===== DATA PROVIDED

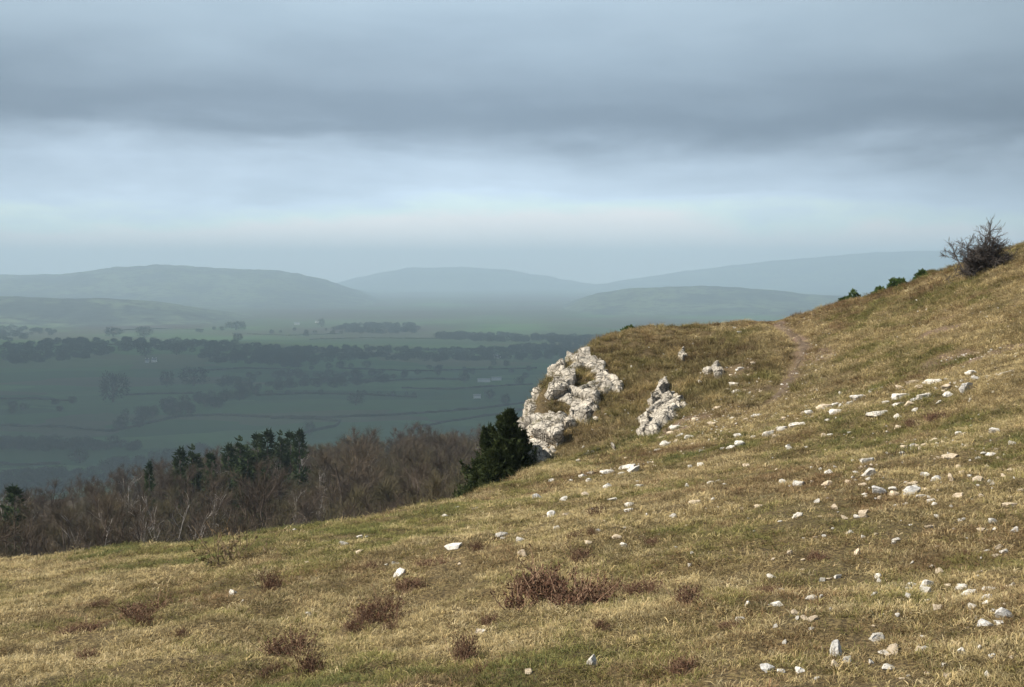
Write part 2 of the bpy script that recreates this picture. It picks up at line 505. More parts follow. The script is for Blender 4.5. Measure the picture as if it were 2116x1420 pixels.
soilv = np.maximum((1 - sstep(pd, .08, .36)) * np.clip(.75 + .8 * fbm2(HV[:, 0] / .3, HV[:, 1] / .45, 3, 79), 0, 1), .85 * blobmask(HV[:, 0], HV[:, 1], BARE))
set_attr(me, 'soil', soilv); set_attr(me, 'bank', bank_mask(HV[:, 0], HV[:, 1]))
tag(obj('hillside', me), kind='structure')

# footpath: a strip of worn soil 1 cm above the sunk trod
pts = np.array(_pp); seg = np.r_[0, np.cumsum(np.hypot(*np.diff(pts, axis=0).T))]
s = np.linspace(0, seg[-1], 160); px = np.interp(s, seg, pts[:, 0]); py = np.interp(s, seg, pts[:, 1])
tx, ty = np.gradient(px), np.gradient(py); tl = np.hypot(tx, ty); nx, ny = -ty / tl, tx / tl
wv = np.linspace(-1, 1, 15)
hw = np.clip(.09 + .15 * fbm2(s / .55, s * 0, 3, 5), .004, .2)
PX = px[:, None] + nx[:, None] * wv * hw[:, None]; PY = py[:, None] + ny[:, None] * wv * hw[:, None]
PZ = height(PX, PY) + .018 - .03 * np.abs(wv[None]) ** 4
tag(obj('footpath', mesh_np('footpath', np.c_[PX.ravel(), PY.ravel(), PZ.ravel()], grid_faces(160, 15), M_path, True)), kind='structure')

# ground sheet to the horizon, everywhere round the camera
th = np.concatenate([np.radians(np.arange(-180, -40, 4.)), np.radians(np.arange(-40, 40, .09)), np.radians(np.arange(40, 180.1, 4.))])
rr = np.concatenate([np.linspace(2, 60, 30)[:-1], np.geomspace(60, 18300, 475)])
TH, RR = np.meshgrid(th, rr); GX = RR * np.sin(TH); GY = RR * np.cos(TH)
GZ = height(GX, GY, False)
nearm = (np.abs(GX / np.maximum(GY, .1)) < .85) & (GY > 0) & (GY < 84)
GZ = np.where(nearm, GZ - .9, GZ)
GV = np.c_[GX.ravel(), GY.ravel(), GZ.ravel()]
me = mesh_np('ground', GV, grid_faces(len(rr), len(th)), M_ground, True)
gx, gy = GV[:, 0], GV[:, 1]
woodv = np.maximum(1 - sstep(gy - shelf_end(gx), 120, 330), sstep(gy, 2900, 4600) * np.clip(.66 + 1.1 * fbm2(gx / 420., gy / 700., 4, 91), 0, 1))
set_attr(me, 'wood', woodv)
tag(obj('ground', me), kind='structure')

# hills beyond the valley
def hill(us, vs, d, wf, seed, rough):
    us = np.array(us, float); vs = np.array(vs, float)
    uu = np.arange(us[0], us[-1], 5.); aa = (uu - CX) / F
    yy = np.concatenate([np.linspace(d - 2.4 * wf, d, 60), np.linspace(d, d + 2 * wf, 14)[1:]])
    vc = np.interp(uu, us, vs)
    uu = uu
    k = np.ones(9) / 9; vc = np.convolve(np.pad(vc, 4, 'edge'), k, 'valid')
    zc = np.array([at(u, v, d)[2] for u, v in zip(uu, vc)])
    AA, YY = np.meshgrid(aa, yy); XX = AA * YY
    bump = np.exp(-((YY - d) / wf) ** 2 * 1.1)
    bump = np.where(YY > d, 1 - .3 * ((YY - d) / wf), bump)
    ends = sstep(AA, aa[0], aa[0] + .03) * (1 - sstep(AA, aa[-1] - .03, aa[-1]))
    ZZ = (FLOOR - 12) + (zc[None] - FLOOR + 12) * bump * ends
    ZZ = ZZ + rough * bump * ends * (fbm2(XX / 420., YY / 420., 5, seed) + .55 * fbm2(XX / 90., YY / 90., 4, seed + 3))
    me = mesh_np('hill', np.c_[XX.ravel(), YY.ravel(), ZZ.ravel()], grid_faces(len(yy), len(aa)), M_hill, True)
    return tag(obj('hills', me), kind='structure')
hill([-700, -300, 0, 120, 200, 350, 420, 560, 650, 740, 800, 850, 900, 1000], [600, 580, 571, 566, 557, 549, 557, 556, 572, 600, 624, 645, 668, 700], 9300, 1500, 1, 22)
hill([-700, -200, 0, 150, 300, 420, 520, 640, 760], [590, 606, 612, 616, 620, 640, 656, 672, 700], 5600, 600, 2, 9)
hill([1020, 1090, 1130, 1180, 1220, 1300, 1400, 1480, 1560, 1640, 1800, 2200, 2700], [720, 676, 655, 628, 611, 596, 592, 591, 597, 606, 614, 630, 660], 7300, 950, 3, 13)
hill([560, 700, 780, 850, 960, 1060, 1140, 1240, 1400, 1600], [620, 585, 566, 552, 551, 562, 574, 590, 620, 680], 15600, 1300, 4, 22)
hill([1000, 1150, 1300, 1450, 1600, 1750, 1900, 2100, 2500, 2900], [640, 602, 578, 556, 538, 526, 519, 516, 514, 518], 14600, 1500, 5, 12)


# ------------------------------------------------------------------ light, air and exposure
from mathutils import Vector
CLOUD_BLOCK, DENOISE = .80, True
HAZE_COL = (.67, .85, 1., 1); HAZE_DENS = 1.7e-4; VOL_BOUNCES = 2
SUN_ELEV, SUN_AZIM, SUN_STR, SKY_STR, EXPOSURE = 42., 252., 5.0, .10, .60
SKY_STOPS = [(0., (2.2, 2.65, 3.1)), (.022, (1.06, 1.29, 1.52)), (.05, (.62, .755, .90)), (.070, (.53, .655, .79)), (.087, (.38, .475, .58)), (.104, (.200, .262, .338)), (.122, (.225, .292, .37)), (.16, (.34, .435, .525)), (.2, (.385, .49, .58)), (.26, (.31, .39, .46)), (.4, (.26, .32, .38))]
SKY_X = [(0., .74), (.15, .84), (.40, 1.), (.55, .98), (.72, .84), (.86, .66), (1., .56)]
# ------------------------------------------------------------------ limestone crag and outcrops (rock standing out of the bank)
def Zp(pts): return [(x / 3.021 + 950, y / 3.021 + 620) for x, y in pts]
def blur(m, n):
    for _ in range(n):
        for ax in (0, 1):
            m = (np.roll(m, 1, ax) + 2 * m + np.roll(m, -1, ax)) / 4
    return m
def outcrop(name, polys, xr, yr, step, amp, cell, seed, face=None, lift=0.0, blurs=5, single=False, gaps=(), dip=(.20, .05, .97)):
    xs = np.arange(xr[0], xr[1], step[0]); ys = np.arange(yr[0], yr[1], step[1])
    X, Y = np.meshgrid(xs, ys); Z = height(X, Y)
    u, v = proj(X, Y, Z)
    ju = u + 9 * fbm2(X / .35, Y / .45, 3, seed + 50) ; jv = v + 9 * fbm2(X / .35 + 40, Y / .45, 3, seed + 60)
    m = np.zeros(X.shape, bool)
    for p in polys: m |= in_poly(ju.ravel(), jv.ravel(), p).reshape(X.shape)
    for p in gaps: m &= ~in_poly(ju.ravel(), jv.ravel(), p).reshape(X.shape)
    if face is not None: m |= face(X, Y)
    if face is not None: m &= fbm2(X / .7, Y / .9, 3, seed + 70) > -.30
    m = blur(m.astype(float), blurs)
    gy, gx = np.gradient(Z, ys, xs)
    nrm = np.stack([-gx, -gy, np.ones_like(gx)], -1)
    nrm[..., 2] = .75; nrm /= np.linalg.norm(nrm, axis=-1)[..., None]
    Pn = np.stack([X, Y, Z], -1).reshape(-1, 3)
    # bedding tilted a little, joints nearly upright
    q = Pn + .07 * np.stack([fbm2(Pn[:, 0] * 2, Pn[:, 2] * 2, 3, seed), fbm2(Pn[:, 1] * 2, Pn[:, 2] * 2, 3, seed + 1), fbm2(Pn[:, 0] * 2, Pn[:, 1] * 2, 3, seed + 2)], -1)
    def beds(t, cw, sd):
        s_ = (q @ np.array(dip)) / t; s_ = s_ + .35 * (vnoise3(q / (cw * 2.5), sd + 9) - .5)
        k_ = np.floor(s_); fr = s_ - k_
        f1, f2, cid, tl = voro3(np.stack([q[:, 0] / cw, q[:, 1] / cw, q[:, 2] / (cw * 1.6) + k_ * 3.37], -1), sd)
        o_ = fr * t * .55 + (cid - .45) * t * .75 + tl * t * .35
        return o_ - t * .42 * (1 - sstep(f2 - f1, 0, .08)) - t * .38 * (1 - sstep(fr, 0, .12))
    d = .62 * beds(cell[2], cell[0], seed) + .34 * beds(cell[2] * .34, cell[0] * .45, seed + 20)
    d += .022 * (vnoise3(q / .16, seed + 3) - .5) + .010 * (vnoise3(q / .05, seed + 4) - .5) - .05
    d = d.reshape(X.shape) * amp
    disp = sstep(m, .05, .6) * (.10 * amp + lift) + d * np.clip(m * 1.4, .25, 1) - .13 * (1 - m)
    V3 = np.stack([X, Y, Z], -1) + nrm * disp[..., None]
    fc = grid_faces(len(ys), len(xs))
    keep = (disp.ravel()[fc].max(1) > -.10)
    fc = fc[keep]
    if single:                       # keep one connected rock
        lab = np.arange(X.size)
        for _ in range(400):
            mn = lab[fc].min(1); new = lab.copy(); np.minimum.at(new, fc.ravel(), np.repeat(mn, 4)); new = new[new]
            if (new == lab).all(): break
            lab = new
        ids, cnt = np.unique(lab[fc[:, 0]], return_counts=True); fc = fc[lab[fc[:, 0]] == ids[cnt.argmax()]]
    used = np.unique(fc); remap = np.zeros(X.size, int); remap[used] = np.arange(len(used))
    Vv = V3.reshape(-1, 3)[used]; c = Vv.mean(0)
    me = mesh_np(name, Vv - c, remap[fc], M_crag, False)
    o = obj(name, me); o.location = c
    return o
crag_polys = [Zp(p) for p in (
    [(495, 640), (540, 580), (600, 505), (640, 450), (700, 405), (745, 352), (815, 330), (880, 380), (915, 465), (965, 480), (1030, 545), (1005, 605), (940, 580), (870, 600), (865, 745), (780, 780), (715, 750), (690, 695), (640, 655), (580, 635), (540, 665)],
    [(460, 680), (540, 640), (565, 725), (640, 770), (725, 740), (720, 800), (660, 835), (650, 895), (590, 955), (570, 1010), (510, 1025), (480, 1055), (436, 1062), (425, 1000), (395, 950), (412, 880), (445, 820), (450, 730)])]
crag_gaps = [Zp(p) for p in ([(650, 470), (720, 430), (790, 420), (840, 480), (850, 520), (790, 530), (740, 590), (715, 540), (730, 505)], [(545, 690), (600, 645), (680, 665), (690, 715), (640, 745), (560, 725)],)]
outc_b = [Zp(p) for p in ([(1272, 478), (1310, 535), (1345, 615), (1428, 665), (1390, 700), (1345, 735), (1300, 785), (1250, 800), (1235, 835), (1180, 850), (1118, 840), (1128, 770), (1185, 690), (1200, 640), (1245, 550)],)]
outc_c = [Zp(p) for p in ([(1395, 315), (1422, 330), (1425, 372), (1372, 395), (1378, 350)],)]
outc_d = [Zp(p) for p in ([(1592, 415), (1632, 425), (1645, 500), (1600, 510), (1585, 460)], [(1530, 435), (1575, 440), (1570, 458), (1535, 458)])]
outc_e = [Zp(p) for p in ([(978, 945), (1018, 950), (1020, 985), (980, 990)],)]
def left_face(X, Y):
    sd, k, w = edge_sd(X.ravel(), Y.ravel()); sd = sd.reshape(X.shape)
    wob = fbm2(X / .5, Y / .7, 3, 99)
    return (sd > .10 + .25 * wob) & (Y > 33) & (Y < 41.5) & (sd < 2.2)
crag = outcrop('limestone_crag', crag_polys, (-1.6, 4.3), (31.5, 45.), (.022, .034), 1., (1.0, 1.0, .50), 5, left_face, gaps=crag_gaps)
tag(crag,
    'pale broken limestone crag at the end of the spur above the dark yew', 'crag')
tag(outcrop('rock_outcrop', outc_b, (2.2, 5.4), (30.8, 39.5), (.016, .028), .7, (.8, .8, .42), 31, lift=.04, blurs=4, single=True, dip=(.80, -.1, -.55)),
    'grey wedge of bare limestone standing in the middle of the grassy bank', 'rock outcrop', 'rock outcrops in the bank')
tag(outcrop('rock_outcrop', outc_c, (4.2, 6.2), (38.5, 44.), (.015, .025), .5, (.3, .3, .3), 41, lift=.09, blurs=3, single=True),
    'small limestone knob high on the bank just under the spur top', 'rock outcrop', 'rock outcrops in the bank')
tag(outcrop('rock_outcrop', outc_d, (4.8, 7.8), (36., 43.), (.015, .025), .5, (.3, .3, .3), 51, lift=.12, blurs=3, single=True),
    'upright pale limestone pillar on the bank beside the scree', 'rock outcrop', 'rock outcrops in the bank')
tag(outcrop('rock_outcrop', outc_e, (1.6, 3.6), (30., 34.), (.014, .02), .7, (.25, .25, .3), 61, lift=.12, blurs=3, single=True),
    'small low grey rock at the foot of the bank right of crag', 'rock outcrop', 'rock outcrops in the bank')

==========

> REQUIRED WORK: The lines from the top of the data above through the one holding "M_path, True)), kind='structure')" are to be repeated exactly, and only those, with no pictures.

> SOLUTION BELOW:
Write part 2 of the bpy script that recreates this picture. It picks up at line 505. More parts follow. The script is for Blender 4.5. Measure the picture as if it were 2116x1420 pixels.
soilv = np.maximum((1 - sstep(pd, .08, .36)) * np.clip(.75 + .8 * fbm2(HV[:, 0] / .3, HV[:, 1] / .45, 3, 79), 0, 1), .85 * blobmask(HV[:, 0], HV[:, 1], BARE))
set_attr(me, 'soil', soilv); set_attr(me, 'bank', bank_mask(HV[:, 0], HV[:, 1]))
tag(obj('hillside', me), kind='structure')

# footpath: a strip of worn soil 1 cm above the sunk trod
pts = np.array(_pp); seg = np.r_[0, np.cumsum(np.hypot(*np.diff(pts, axis=0).T))]
s = np.linspace(0, seg[-1], 160); px = np.interp(s, seg, pts[:, 0]); py = np.interp(s, seg, pts[:, 1])
tx, ty = np.gradient(px), np.gradient(py); tl = np.hypot(tx, ty); nx, ny = -ty / tl, tx / tl
wv = np.linspace(-1, 1, 15)
hw = np.clip(.09 + .15 * fbm2(s / .55, s * 0, 3, 5), .004, .2)
PX = px[:, None] + nx[:, None] * wv * hw[:, None]; PY = py[:, None] + ny[:, None] * wv * hw[:, None]
PZ = height(PX, PY) + .018 - .03 * np.abs(wv[None]) ** 4
tag(obj('footpath', mesh_np('footpath', np.c_[PX.ravel(), PY.ravel(), PZ.ravel()], grid_faces(160, 15), M_path, True)), kind='structure')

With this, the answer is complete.